Only other thought is to hack at say things like the car paint shaders. But they often have ugly surfacing outside of "gel coat" look.
Aniso in max seems different since it directly refers to the highlight being "stretched" (hah opposite of what I say pinched ) Least under standard MR :
And yeah I have no real training or book taught terms just seat of the pants pushing buttons. So generic terminology often is a puzzle to me etc. I try to do things based on how or what I know of real objects, how the light plays on them etc. So yeah if you have to dumb down the descriptions and crap do not worry. I hope that the thread will help others as well. Maybe learn more than just how to do TMP hulls. >_>
I should probably take a rudimentary course to learn the deeper bits of max. I can just guess I know about 15% of the app.
Wouldn't it be a better way to achieve the effect by making the material have anisotropic highlights and using a map to control the direction of those anisotropic highlights...? Which is the approach that the others are taking - isn't that much closer in theory to what the painter actually did to the real model?
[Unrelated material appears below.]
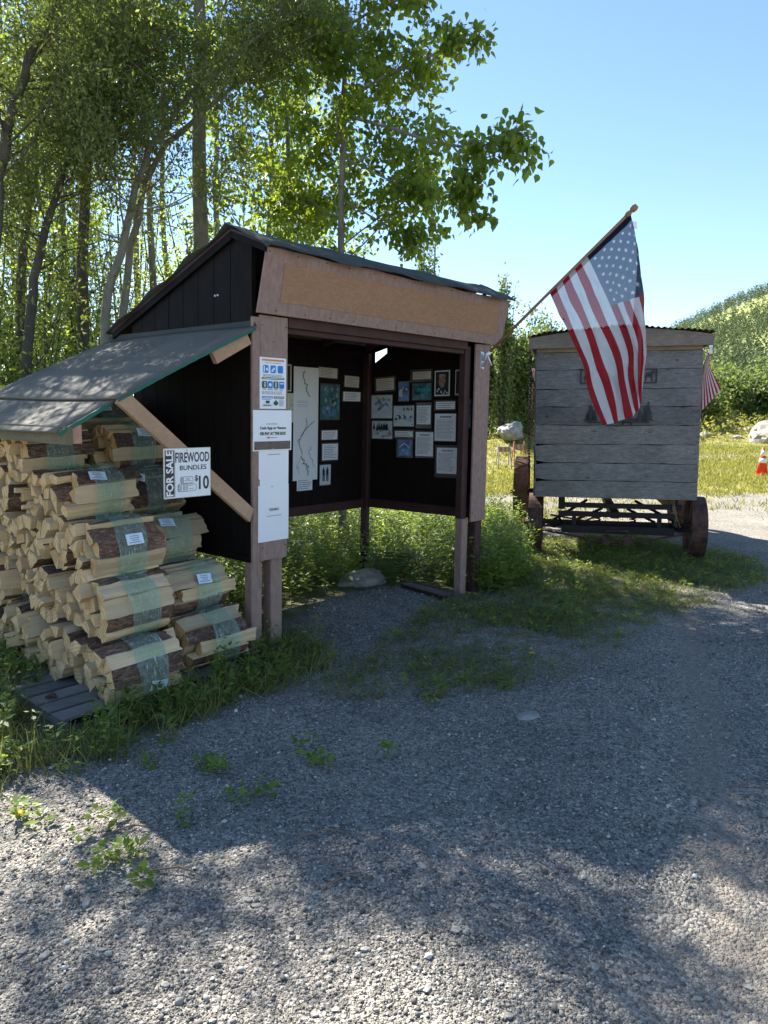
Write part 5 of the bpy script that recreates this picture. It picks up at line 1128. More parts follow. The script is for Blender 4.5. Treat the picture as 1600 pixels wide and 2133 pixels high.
# ------------------------------------------------------------------ trees
def tree(name, label, cat, base, spine, r0, leafmat, bark, leaf=LEAF4, lsize=(.05, .08), nbr=26, blen=1.6, start=.3, nleaf=9000, up=.45, spread=1.0, droop=.25, group=None, seed=0, extra=None, twig=.35, wfac=1.0, lowdense=0, clump=.10, maxtilt=1.0):
    """spine: points of the trunk relative to base"""
    rs = np.random.default_rng(seed); base = np.array(base, float); root = empty(name, base, label, cat, group); mb = MB()
    sp = np.array(spine, float)
    def spt(t): return catmull(list(sp), t)
    H = 22; pts = [base + spt(k_ / H) + (rs.normal(size=3) * .012 if 0 < k_ < H else 0) for k_ in range(H + 1)]
    rad = [r0 * (1 - .86 * (k_ / H) ** 1.0) * (1.25 if k_ == 0 else 1) for k_ in range(H + 1)]
    mb.tube(pts, rad, 10); tips = []
    Ls = np.linalg.norm(sp[-1] - sp[0])
    def grow(p, d, L, r_, lvl, n_):
        q = [p]; dd = d.copy(); m = 5
        for s_ in range(m):
            dd = norm(dd + rs.normal(size=3) * .16 + np.array([0, 0, (.10 if lvl == 0 else .0) - droop * .25 * (s_ / m)])); q.append(q[-1] + dd * L / m)
        mb.tube(q, [r_ * (1 - .75 * s_ / m) for s_ in range(m + 1)], 5 if lvl == 0 else 3, caps=False); tips.append((np.array(q), lvl))
        if lvl < 2:
            for k_ in range(n_):
                t = rs.uniform(.25, 1); i = min(int(t * m), m - 1); pp = q[i] + (q[i + 1] - q[i]) * (t * m - i)
                d2 = norm(dd * .55 + rnd_u(rs) * .95); grow(pp, d2, L * rs.uniform(.3, .55), r_ * .45, lvl + 1, max(2, n_ - 3))
    def rnd_u(r_): return norm(r_.normal(size=3))
    for b_ in range(nbr):
        t = start + (1 - start) * ((b_ + rs.random()) / nbr) ** .9; az = rs.uniform(0, 2 * math.pi); p = base + spt(min(t, .99)); L = blen * (1.05 - .65 * ((t - start) / (1 - start))) * rs.uniform(.65, 1.15)
        d = norm(np.array([math.cos(az) * spread, math.sin(az) * spread, up + rs.normal() * .25])); grow(p, d, L, max(.006, r0 * .26 * (1.1 - t)), 0, 6)
    if extra:
        for (path, r_) in extra:
            path = [np.array(q, float) for q in path]; fine = [catmull(path, k_ / 10) for k_ in range(11)]
            mb.tube(fine, [r_ * (1 - .8 * k_ / 10) for k_ in range(11)], 6, caps=False)
            for k_ in range(15):
                t = rs.uniform(.35, 1); p = catmull(path, t); d = norm(fine[-1] - fine[-3]); grow(p, norm(d * .4 + rnd_u(rs) * .8 + np.array([0, 0, -.25])), rs.uniform(.12, .30), r_ * .3, 1, 2)
            tips.append((np.array(fine[5:]), 2))
    mb.build('trunk', bark, root)
    # leaves along the twigs
    wl = np.array([[0.25, 1.0, 1.6][lv] * np.linalg.norm(q[-1] - q[0]) for q, lv in tips]); pick = rs.choice(len(tips), nleaf, p=wl / wl.sum())
    Q = np.array([q if len(q) == 6 else q[:6] for q, lv in tips]); tt = rs.uniform(.15, 1, nleaf) * 4.999; i0 = tt.astype(int); fr_ = (tt - i0)[:, None]
    a = Q[pick, i0]; b = Q[pick, i0 + 1]; C = a + (b - a) * fr_ + rs.normal(size=(nleaf, 3)) * clump * .55; dirn = norm(b - a)
    D = norm(dirn * .5 + rs.normal(size=(nleaf, 3)) * .7 + np.array([0, 0, -droop * 1.6])); Nn = norm(rs.normal(size=(nleaf, 3)) + np.array([0, 0, .6]))
    s_ = rs.uniform(lsize[0], lsize[1], nleaf); v, f, t = scatter(leaf[0], leaf[1], C, D, Nn, s_, np.clip(rs.normal(.5, .22, nleaf), 0, 1), s_ * wfac)
    me = np_mesh('crown', v - base[None], f, leafmat, t); o = bpy.data.objects.new('crown', me); COL.objects.link(o); o.parent = root
    return root
def copy_tree(src, loc, rz, sc, label):
    r_ = src.copy(); COL.objects.link(r_); r_.location = loc; r_.rotation_euler = (0, 0, rz); r_.scale = (sc, sc, sc); r_['label'] = label
    for ch in src.children: c = ch.copy(); COL.objects.link(c); c.parent = r_
    return r_
def gp(x, d, z=0.0): return np.array([(x - 800) / FPX * d * 1.0, d, z])
TG = 'trees behind and beside the shed'
# big cottonwood behind the shed
tree('cottonwood_tree', 'tall cottonwood with the thickest pale trunk rising behind the shed roof', 'tree', gp(425, 9.2), [(0, 0, 0), (.03, 0, 3), (.10, .05, 6), (.05, .1, 9.0), (.15, 0, 11.5)], .125, M_leaf, M_tbark, LEAF4, (.07, .11), 34, 2.1, .42, 10000, .5, seed=11, group=TG, droop=.35)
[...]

pearl paint doesn't behave anisotropically, it's an incidence effect, so I don't think that's the right way to go
imagine this is a microscopic cross section of the way the pearl paints went on, this is what the normal map is trying to copy:
paint micro.jpg
(the effect is actually more within the paint, but the principle is the same)
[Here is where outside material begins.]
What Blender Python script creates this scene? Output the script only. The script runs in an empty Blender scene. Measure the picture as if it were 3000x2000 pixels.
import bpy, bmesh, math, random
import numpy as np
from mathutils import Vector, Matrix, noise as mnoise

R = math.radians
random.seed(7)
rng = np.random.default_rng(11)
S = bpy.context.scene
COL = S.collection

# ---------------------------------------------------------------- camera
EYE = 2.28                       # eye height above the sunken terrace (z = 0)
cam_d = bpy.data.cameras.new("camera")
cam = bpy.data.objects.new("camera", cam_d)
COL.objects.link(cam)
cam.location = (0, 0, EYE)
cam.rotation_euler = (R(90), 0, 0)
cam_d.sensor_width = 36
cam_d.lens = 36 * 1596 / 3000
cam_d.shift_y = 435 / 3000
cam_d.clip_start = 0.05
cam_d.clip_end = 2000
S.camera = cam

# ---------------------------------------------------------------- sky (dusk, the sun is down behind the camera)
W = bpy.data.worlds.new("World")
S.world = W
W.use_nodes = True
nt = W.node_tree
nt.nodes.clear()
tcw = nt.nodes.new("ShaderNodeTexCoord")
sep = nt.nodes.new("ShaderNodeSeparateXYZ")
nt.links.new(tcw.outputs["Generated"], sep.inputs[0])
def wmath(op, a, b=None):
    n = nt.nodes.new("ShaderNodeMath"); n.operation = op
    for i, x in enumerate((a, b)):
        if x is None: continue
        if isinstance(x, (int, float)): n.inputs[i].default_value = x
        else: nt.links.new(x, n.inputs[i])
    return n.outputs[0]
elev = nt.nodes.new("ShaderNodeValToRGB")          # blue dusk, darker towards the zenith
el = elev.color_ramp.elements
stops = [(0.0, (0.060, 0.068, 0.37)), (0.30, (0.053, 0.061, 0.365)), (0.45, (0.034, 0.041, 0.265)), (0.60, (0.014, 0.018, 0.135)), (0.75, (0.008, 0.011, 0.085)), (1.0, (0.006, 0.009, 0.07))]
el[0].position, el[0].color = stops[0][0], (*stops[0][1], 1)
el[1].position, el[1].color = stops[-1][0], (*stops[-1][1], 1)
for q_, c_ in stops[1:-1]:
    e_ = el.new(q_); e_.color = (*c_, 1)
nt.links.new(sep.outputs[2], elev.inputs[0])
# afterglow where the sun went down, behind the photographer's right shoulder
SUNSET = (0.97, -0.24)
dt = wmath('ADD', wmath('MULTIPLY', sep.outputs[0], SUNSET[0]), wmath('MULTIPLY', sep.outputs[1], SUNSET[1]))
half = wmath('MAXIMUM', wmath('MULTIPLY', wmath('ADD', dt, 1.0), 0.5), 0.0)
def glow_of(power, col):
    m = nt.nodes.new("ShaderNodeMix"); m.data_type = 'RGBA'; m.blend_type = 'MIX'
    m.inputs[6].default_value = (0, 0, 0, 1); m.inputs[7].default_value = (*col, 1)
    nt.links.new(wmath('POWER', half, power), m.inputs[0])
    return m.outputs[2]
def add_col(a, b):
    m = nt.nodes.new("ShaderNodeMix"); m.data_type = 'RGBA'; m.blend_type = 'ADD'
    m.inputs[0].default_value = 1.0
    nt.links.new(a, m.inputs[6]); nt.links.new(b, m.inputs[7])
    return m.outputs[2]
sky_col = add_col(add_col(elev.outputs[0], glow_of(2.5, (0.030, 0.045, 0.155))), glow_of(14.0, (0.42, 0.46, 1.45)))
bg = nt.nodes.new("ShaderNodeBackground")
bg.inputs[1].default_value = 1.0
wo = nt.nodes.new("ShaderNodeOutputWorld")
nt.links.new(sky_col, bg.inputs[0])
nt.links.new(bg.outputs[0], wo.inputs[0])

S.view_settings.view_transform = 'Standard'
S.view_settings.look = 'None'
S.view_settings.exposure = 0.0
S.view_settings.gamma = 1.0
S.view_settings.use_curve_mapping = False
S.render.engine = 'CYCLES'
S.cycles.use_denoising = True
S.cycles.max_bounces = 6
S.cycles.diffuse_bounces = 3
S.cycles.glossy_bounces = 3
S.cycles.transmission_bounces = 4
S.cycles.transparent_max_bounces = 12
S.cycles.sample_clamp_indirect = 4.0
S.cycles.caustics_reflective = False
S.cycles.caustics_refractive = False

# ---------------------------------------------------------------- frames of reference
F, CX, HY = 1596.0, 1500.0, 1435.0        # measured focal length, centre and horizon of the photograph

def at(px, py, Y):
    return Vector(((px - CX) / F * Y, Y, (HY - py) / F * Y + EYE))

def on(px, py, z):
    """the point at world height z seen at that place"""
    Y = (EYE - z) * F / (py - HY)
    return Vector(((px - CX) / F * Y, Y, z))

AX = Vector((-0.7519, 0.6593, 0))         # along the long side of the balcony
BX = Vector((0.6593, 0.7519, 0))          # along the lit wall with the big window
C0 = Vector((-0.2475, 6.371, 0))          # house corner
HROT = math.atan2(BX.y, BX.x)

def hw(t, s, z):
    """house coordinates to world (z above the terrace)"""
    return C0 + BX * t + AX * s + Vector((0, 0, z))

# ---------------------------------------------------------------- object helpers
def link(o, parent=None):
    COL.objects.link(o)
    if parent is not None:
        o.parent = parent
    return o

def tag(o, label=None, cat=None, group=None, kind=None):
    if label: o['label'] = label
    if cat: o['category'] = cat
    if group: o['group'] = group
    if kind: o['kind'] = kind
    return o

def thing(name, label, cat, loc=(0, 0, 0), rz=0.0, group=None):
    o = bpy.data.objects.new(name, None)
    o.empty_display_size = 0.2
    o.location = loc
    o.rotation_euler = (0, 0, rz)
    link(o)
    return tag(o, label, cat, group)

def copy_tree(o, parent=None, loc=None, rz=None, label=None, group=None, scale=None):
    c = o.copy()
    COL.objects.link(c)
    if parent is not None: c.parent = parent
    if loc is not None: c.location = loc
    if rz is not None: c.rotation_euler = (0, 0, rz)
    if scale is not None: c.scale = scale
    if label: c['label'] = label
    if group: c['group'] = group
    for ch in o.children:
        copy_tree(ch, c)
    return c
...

All way to overdone and well obviously re-purposed textures.
I will sift about on the vomit that is google's results on normals to see if I can figure out how to do it within mental ray and maybe standard materials.
Anyhow if anyone has input on anyway to get better TMP hulls feel free to inject tuts or whatever in this thread. Idea is for it to be a resource in the end.
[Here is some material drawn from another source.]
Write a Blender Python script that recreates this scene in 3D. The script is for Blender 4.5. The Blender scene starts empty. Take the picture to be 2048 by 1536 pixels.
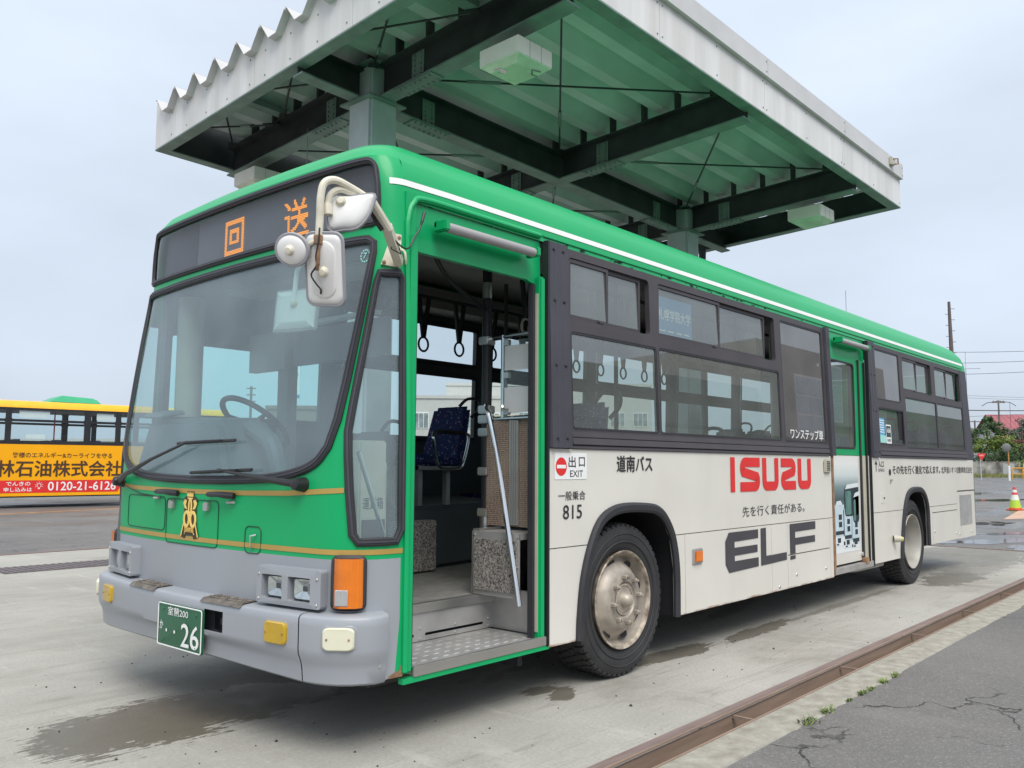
import bpy, bmesh, math, random
import numpy as np
from mathutils import Vector, Matrix
from mathutils.geometry import delaunay_2d_cdt

SC = bpy.context.scene
COL = SC.collection
R = math.radians

# ------------------------------------------------------------------ camera
cam_d = bpy.data.cameras.new('camera')
cam = bpy.data.objects.new('camera', cam_d)
COL.objects.link(cam)
yaw, pitch, roll = R(41.54), R(5.36), R(0.31)
fw = Vector((math.cos(pitch)*math.cos(yaw), math.cos(pitch)*math.sin(yaw), math.sin(pitch)))
rt = Vector((math.sin(yaw), -math.cos(yaw), 0))
up = rt.cross(fw)
rt2 = rt*math.cos(roll) + up*math.sin(roll)
up2 = up*math.cos(roll) - rt*math.sin(roll)
M = Matrix((rt2, up2, -fw)).transposed().to_4x4()
CAM = Vector((-2.431, -3.09, 1.323))
M.translation = CAM
cam.matrix_world = M
cam_d.sensor_width = 36.0
cam_d.lens = 36.0*1713.9/2048
cam_d.clip_start = 0.05
cam_d.clip_end = 3000
SC.camera = cam

# ------------------------------------------------------------------ sky and sun (bright thin overcast)
SUN_EL, SUN_AZ = 52, 238          # azimuth of the direction the light comes from, counted from +x towards +y
W = bpy.data.worlds.new('World')
SC.world = W
W.use_nodes = True
nt = W.node_tree
nt.nodes.clear()
def N(nt, t, **kw):
    n = nt.nodes.new(t)
    for k, v in kw.items(): setattr(n, k, v)
    return n
sky = N(nt, 'ShaderNodeTexSky', sky_type='NISHITA', sun_disc=False, sun_elevation=R(SUN_EL), sun_rotation=R(90-SUN_AZ), altitude=0,
        air_density=1.0, dust_density=3.0, ozone_density=1.0)
tc = N(nt, 'ShaderNodeTexCoord')
sep = N(nt, 'ShaderNodeSeparateXYZ')
nt.links.new(tc.outputs['Generated'], sep.inputs[0])
cr = N(nt, 'ShaderNodeValToRGB')
for i, (p, c) in enumerate([(0.0, (5.6, 6.25, 7.2)), (0.15, (6.0, 6.8, 7.9)), (0.5, (7.2, 8.1, 9.3)), (0.75, (9.6, 10.2, 10.8)), (1.0, (12.3, 12.4, 12.5))]):
    e = cr.color_ramp.elements[i] if i < 2 else cr.color_ramp.elements.new(p)
    e.position = p
    e.color = tuple(x/12.5 for x in c)+(1,)
nt.links.new(sep.outputs['Z'], cr.inputs[0])
nz = N(nt, 'ShaderNodeTexNoise')
nz.inputs['Scale'].default_value = 2.2
nz.inputs['Detail'].default_value = 5
nz.inputs['Roughness'].default_value = .5
mp = N(nt, 'ShaderNodeMapping')
mp.inputs['Scale'].default_value = (1, 1, 2.4)
nt.links.new(tc.outputs['Generated'], mp.inputs[0])
nt.links.new(mp.outputs[0], nz.inputs['Vector'])
mr = N(nt, 'ShaderNodeMapRange')
mr.inputs['From Min'].default_value = .3; mr.inputs['From Max'].default_value = .7
mr.inputs['To Min'].default_value = 11.3; mr.inputs['To Max'].default_value = 14.0
nt.links.new(nz.outputs['Fac'], mr.inputs['Value'])
vm = N(nt, 'ShaderNodeVectorMath', operation='SCALE')
nt.links.new(cr.outputs['Color'], vm.inputs[0]); nt.links.new(mr.outputs[0], vm.inputs['Scale'])
mx = N(nt, 'ShaderNodeMix', data_type='RGBA')
mx.inputs[0].default_value = .90
nt.links.new(sky.outputs[0], mx.inputs[6]); nt.links.new(vm.outputs[0], mx.inputs[7])
bg = N(nt, 'ShaderNodeBackground')
bg.inputs['Strength'].default_value = 0.1
wo = N(nt, 'ShaderNodeOutputWorld')
nt.links.new(mx.outputs[2], bg.inputs['Color']); nt.links.new(bg.outputs[0], wo.inputs[0])
sun_d = bpy.data.lights.new('sun', 'SUN')
sun_d.energy = 2.3; sun_d.angle = R(34); sun_d.color = (1, .97, .92)
sun = bpy.data.objects.new('sun', sun_d)
COL.objects.link(sun)
sv = Vector((math.cos(R(SUN_EL))*math.cos(R(SUN_AZ)), math.cos(R(SUN_EL))*math.sin(R(SUN_AZ)), math.sin(R(SUN_EL))))
sun.rotation_euler = sv.to_track_quat('Z', 'Y').to_euler()
sun.location = (-20, -20, 40)
SC.view_settings.view_transform = 'Standard'
SC.view_settings.look = 'None'
SC.view_settings.gamma = 1
SC.view_settings.use_curve_mapping = False
SC.view_settings.exposure = 0.22
SC.cycles.max_bounces = 10
SC.cycles.transparent_max_bounces = 24
SC.cycles.caustics_reflective = False
SC.cycles.caustics_refractive = False

# ------------------------------------------------------------------ helpers
ORG = {}
def setp(o, label=None, cat=None, group=None, kind=None):
    if label: o['label'] = label
    if cat: o['category'] = cat
    if group: o['group'] = group
    if kind: o['kind'] = kind
    return o
def thing(name, loc, label, cat, group=None, rz=0):
    o = bpy.data.objects.new(name, None)
    o.empty_display_size = .2
    COL.objects.link(o)
    o.location = loc
    o.rotation_euler = (0, 0, rz)
    ORG[o] = Vector(loc) if rz == 0 else Vector((0, 0, 0))
    return setp(o, label, cat, group)

class MB:
    """collects polygons, builds ONE mesh object"""
    def __init__(s): s.v = []; s.f = []; s.m = []
    def add(s, vs, fs, m=0):
        b = len(s.v)
        s.v += [tuple(map(float, p)) for p in vs]
        s.f += [tuple(b+i for i in f) for f in fs]
        s.m += [m]*len(fs)
        return s
    def box(s, x0, x1, y0, y1, z0, z1, m=0):
        vs = [(x, y, z) for x in (x0, x1) for y in (y0, y1) for z in (z0, z1)]
        return s.add(vs, [(0, 1, 3, 2), (4, 6, 7, 5), (0, 4, 5, 1), (2, 3, 7, 6), (0, 2, 6, 4), (1, 5, 7, 3)], m)
    def hexa(s, p, m=0):               # 8 points: bottom loop 0-3, top loop 4-7
        return s.add(p, [(3, 2, 1, 0), (4, 5, 6, 7), (0, 1, 5, 4), (1, 2, 6, 5), (2, 3, 7, 6), (3, 0, 4, 7)], m)
    def obox(s, c, ax, ay, az, m=0):   # centre + three half-axes
        c, ax, ay, az = map(Vector, (c, ax, ay, az))
        return s.hexa([c-ax-ay-az, c+ax-ay-az, c+ax+ay-az, c-ax+ay-az, c-ax-ay+az, c+ax-ay+az, c+ax+ay+az, c-ax+ay+az], m)
    def tube(s, path, r, n=8, m=0, closed=False, caps=True):
        P = [Vector(p) for p in path]
        L = len(P)
        rr = r if hasattr(r, '__len__') else [r]*L
        rings = []
        pn = None
        for i in range(L):
            a = P[(i-1) % L] if (closed or i > 0) else P[i]
            b = P[(i+1) % L] if (closed or i < L-1) else P[i]
            t = (b-a)
            if t.length < 1e-9: t = Vector((0, 0, 1))
            t.normalize()
            if pn is None:
                q = Vector((0, 0, 1)) if abs(t.z) < .9 else Vector((1, 0, 0))
                nn = (q - t*q.dot(t)).normalized()
            else:
                nn = pn - t*pn.dot(t)
                nn = nn.normalized() if nn.length > 1e-6 else pn
            pn = nn
            bb = t.cross(nn)
            rings.append([P[i] + (nn*math.cos(2*math.pi*k/n) + bb*math.sin(2*math.pi*k/n))*rr[i] for k in range(n)])
        vs = [p for g in rings for p in g]
        fs = []
        for i in range(L if closed else L-1):
            j = (i+1) % L
            for k in range(n):
                k2 = (k+1) % n
                fs.append((i*n+k, i*n+k2, j*n+k2, j*n+k))
        if caps and not closed:
            fs.append(tuple(range(n-1, -1, -1))); fs.append(tuple((L-1)*n+k for k in range(n)))
        return s.add(vs, fs, m)
    def lathe(s, prof, o, ax, n=32, m=0, capa=False, capb=False):  # prof: (radius, height along ax)
        o = Vector(o); ax = Vector(ax).normalized()
        q = Vector((0, 0, 1)) if abs(ax.z) < .9 else Vector((1, 0, 0))
        e = (q - ax*q.dot(ax)).normalized(); g = ax.cross(e)
        vs = [o + ax*h + (e*math.cos(2*math.pi*k/n) + g*math.sin(2*math.pi*k/n))*r for r, h in prof for k in range(n)]
        fs = []
        for i in range(len(prof)-1):
            for k in range(n):
                k2 = (k+1) % n
                fs.append((i*n+k, i*n+k2, (i+1)*n+k2, (i+1)*n+k))
        if capa: fs.append(tuple(range(n-1, -1, -1)))
        if capb: fs.append(tuple((len(prof)-1)*n+k for k in range(n)))
        return s.add(vs, fs, m)
    def disc(s, c, nrm, r, n=16, m=0):
        c = Vector(c); ax = Vector(nrm).normalized()
        q = Vector((0, 0, 1)) if abs(ax.z) < .9 else Vector((1, 0, 0))
        e = (q - ax*q.dot(ax)).normalized(); g = ax.cross(e)
        return s.add([c + (e*math.cos(2*math.pi*k/n) + g*math.sin(2*math.pi*k/n))*r for k in range(n)], [tuple(range(n))], m)
    def grid(s, P, m=0, wrapj=False):  # P: rows x cols array of points
        P = np.asarray(P, float); r, c = P.shape[:2]
        fs = []
        for i in range(r-1):
            for j in range(c if wrapj else c-1):
                k = (j+1) % c
                fs.append((i*c+j, i*c+k, (i+1)*c+k, (i+1)*c+j))
        return s.add(P.reshape(-1, 3), fs, m)
    def build(s, name, mats, parent=None, smooth=False, bevel=0, sharp=None):
        me = bpy.data.meshes.new(name)
        og = ORG.get(parent, Vector((0, 0, 0)))
        vs = [(p[0]-og.x, p[1]-og.y, p[2]-og.z) for p in s.v]
        me.from_pydata(vs, [], s.f)
        if not isinstance(mats, (list, tuple)): mats = [mats]
        for m in mats: me.materials.append(m)
        if len(mats) > 1: me.polygons.foreach_set('material_index', s.m)
        bm = bmesh.new(); bm.from_mesh(me)
        bmesh.ops.remove_doubles(bm, verts=bm.verts, dist=1e-5)
        bmesh.ops.recalc_face_normals(bm, faces=bm.faces)
        if bevel:
            bmesh.ops.bevel(bm, geom=[e for e in bm.edges if e.is_manifold and e.calc_face_angle(0) > R(40)], offset=bevel, segments=2, affect='EDGES', clamp_overlap=True)
        bm.to_mesh(me); bm.free()
        if smooth:
            me.polygons.foreach_set('use_smooth', [True]*len(me.polygons))
            try: me.set_sharp_from_angle(angle=R(sharp or 35))
            except Exception: pass
        o = bpy.data.objects.new(name, me)
        COL.objects.link(o)
        if parent is not None:
            o.parent = parent
        ORG[o] = og
        return o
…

there could be more than one way to achieve it though, if you can't add a normal map to the specular maybe you could use a global normal map and then a modifier on the diffuse to make it smooth; or perhaps you can use material mixing with a matte white material for the base then a glass like layer added on top of that, fully transparent except for specular, if there was no refraction a normal map could be global here; or are there clear coat modifiers you can add and mask with a map?
there's usually tonnes of different ways to do the same things
Image 2, map control ONLY of reflection colour as above PLUS angle of incidence based control of anisotropic orientation - basically copying the entire reflection colour tree to the orientation slot. so essentially the direction of the highlight will change as the colour changes as the angle of incidence changes.
everything else is just a single value, no other maps are used in any other slots, not "spec" (more properly, reflection) or gloss or anything.
Not saying that exactly nailed the effect or anything but just wanted to illustrate it.
Al
Al
[Edit]
I guess I don't know about the material system in C4D to actually come up with something like you or IRML did. Just more stuff to learn when I get the time...
[/Edit]
Anyhow gonna take a break from this for a while and do some painting. Likely have at it again later this evening. I think I will take what I have tried and apply it to a final material and see how it looks. I still want to mimic what IRML did with the same grainy reflection and intensity of colour.